Monday, March 29, 2010

Taking Action - Part III in the "Goals and Dreams" Series

We last wrote about communicating our intentions to the right group of stakeholders to garner support for our dreams and visions. By deliberately reaching out and engaging those supporters of yours, you build a network of accountability that supports your intentions. While it's wonderful to have that external support, how do you hold yourself accountable? Action Planning and accountability will be the focus for this portion of the series.

When my husband and I started our business in 2002 where I could do my consulting, we were excited to build something that had flexibility, a degree of freedom, and a way to give back what I had learned over my years in corporate. We set out to establish our LLC, and begin networking and telling the key stakeholders about what I was doing to fulfill on this intention.

Marketing mode was great because it required very little accountability on my part - at least for the part of networking. I found it quite easy and enjoyed meeting up and having lunch with colleagues to discuss our lives and business in general. However, as the work began to come in, I had to find a way to manage my time and hold myself accountable to the business development, marketing, and delivery portions of the business. It was exciting and overwhelming.

I hired a Personal Coach who helped me build an accountability model for myself of weekly action plans and checklists. For about a year my coach was the one I was accountable to while I built up my own internal accountability mechanism. We developed a planning tool that highlighted my annual goals, monthly goals, weekly goals, and then the daily activities that I needed to do to manage all of this. I grew this tool to include my personal mission statement (thank you Steven Covey) as well as my personal goals as these are part of all of my activities and affect my actions. I still use this one sheet of paper to outline my actions every Sunday. I cross the items off the list as I complete them, and feel happy to be completing the most important as well as the urgent items.
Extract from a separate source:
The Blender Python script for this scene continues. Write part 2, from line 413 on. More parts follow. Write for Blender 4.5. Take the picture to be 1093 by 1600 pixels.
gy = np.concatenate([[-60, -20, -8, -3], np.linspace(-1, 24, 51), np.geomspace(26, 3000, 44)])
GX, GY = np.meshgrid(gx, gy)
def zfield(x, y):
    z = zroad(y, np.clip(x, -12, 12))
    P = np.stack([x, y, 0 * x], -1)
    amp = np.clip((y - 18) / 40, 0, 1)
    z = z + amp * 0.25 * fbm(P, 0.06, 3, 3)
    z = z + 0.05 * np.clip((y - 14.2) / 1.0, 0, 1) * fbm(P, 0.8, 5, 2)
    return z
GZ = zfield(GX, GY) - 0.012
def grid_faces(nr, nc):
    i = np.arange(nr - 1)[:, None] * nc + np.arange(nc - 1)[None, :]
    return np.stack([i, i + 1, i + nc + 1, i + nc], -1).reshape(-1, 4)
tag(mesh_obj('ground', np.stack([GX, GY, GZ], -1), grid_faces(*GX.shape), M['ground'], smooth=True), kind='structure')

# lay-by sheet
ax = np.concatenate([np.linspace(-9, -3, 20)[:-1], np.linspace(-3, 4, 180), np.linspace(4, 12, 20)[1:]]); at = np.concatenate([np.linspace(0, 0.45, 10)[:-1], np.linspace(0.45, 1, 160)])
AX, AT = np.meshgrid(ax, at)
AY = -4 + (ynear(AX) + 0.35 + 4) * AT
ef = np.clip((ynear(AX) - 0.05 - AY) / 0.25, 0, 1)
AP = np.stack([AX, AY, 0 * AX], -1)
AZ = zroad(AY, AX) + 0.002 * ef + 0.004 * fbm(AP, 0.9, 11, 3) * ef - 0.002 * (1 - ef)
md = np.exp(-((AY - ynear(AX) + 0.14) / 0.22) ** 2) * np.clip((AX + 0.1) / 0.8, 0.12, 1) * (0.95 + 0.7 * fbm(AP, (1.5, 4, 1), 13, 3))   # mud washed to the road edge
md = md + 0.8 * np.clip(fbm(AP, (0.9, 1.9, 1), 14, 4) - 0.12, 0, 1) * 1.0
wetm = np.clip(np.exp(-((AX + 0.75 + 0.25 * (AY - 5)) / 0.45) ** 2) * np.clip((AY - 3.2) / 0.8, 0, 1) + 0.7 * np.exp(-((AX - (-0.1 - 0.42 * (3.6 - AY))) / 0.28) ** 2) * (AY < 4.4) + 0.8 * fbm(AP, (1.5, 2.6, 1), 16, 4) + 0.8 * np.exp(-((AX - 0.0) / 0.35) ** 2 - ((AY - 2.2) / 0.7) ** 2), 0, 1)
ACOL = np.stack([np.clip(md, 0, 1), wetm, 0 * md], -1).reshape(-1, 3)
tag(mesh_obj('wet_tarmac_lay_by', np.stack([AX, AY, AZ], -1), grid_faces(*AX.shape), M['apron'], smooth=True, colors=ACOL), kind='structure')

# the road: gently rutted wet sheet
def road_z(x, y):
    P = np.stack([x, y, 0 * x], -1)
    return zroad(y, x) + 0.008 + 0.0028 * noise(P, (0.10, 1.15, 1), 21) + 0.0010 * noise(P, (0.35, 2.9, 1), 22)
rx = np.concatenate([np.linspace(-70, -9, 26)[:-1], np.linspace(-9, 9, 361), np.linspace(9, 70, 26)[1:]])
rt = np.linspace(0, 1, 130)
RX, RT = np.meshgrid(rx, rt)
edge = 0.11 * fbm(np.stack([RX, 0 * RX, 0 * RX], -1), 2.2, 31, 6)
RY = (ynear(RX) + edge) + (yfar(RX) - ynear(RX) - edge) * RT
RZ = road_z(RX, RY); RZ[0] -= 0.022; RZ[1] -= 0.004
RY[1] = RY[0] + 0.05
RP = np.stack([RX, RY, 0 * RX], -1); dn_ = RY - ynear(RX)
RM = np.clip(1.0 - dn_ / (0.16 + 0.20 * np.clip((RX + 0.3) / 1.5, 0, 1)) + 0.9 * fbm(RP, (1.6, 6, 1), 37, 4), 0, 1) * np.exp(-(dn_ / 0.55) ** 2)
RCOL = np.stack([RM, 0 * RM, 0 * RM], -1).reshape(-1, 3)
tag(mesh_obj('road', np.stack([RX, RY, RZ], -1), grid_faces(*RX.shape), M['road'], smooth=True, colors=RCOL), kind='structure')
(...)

This tool worked well for me and was fairly easy to develop - once I knew my goals, dreams, intentions and had communicated those. There are plenty of tools you can use to hold yourself accountable - iPhone, Microsoft Outlook with Tasks and Calendar options, or a Planner or Organizer. Whatever tool you choose, the most important part is to be sure that it is designed to hold you accountable to your true intentions - those you commit to fulfilling. If you fail to add these intentions, the tool won't be useful and you lose the method of holding yourself accountable.

If you want support in building action plans or an accountability tool, just reply to this post and I am happy to help. Have fun with your dreams - turn them into intentions, communicate them to your universe, and build supporting action plans and accountability mechanisms. Watch your dreams come to life through these simple, effective steps.


Question to Ponder: What actions should be in my "Weekly Action Plan" that will lead me to fulfilling on my intentions? How would I best hold myself accountable? Who should help me develop my own accountability model - a friend, coworker, family member, personal coach?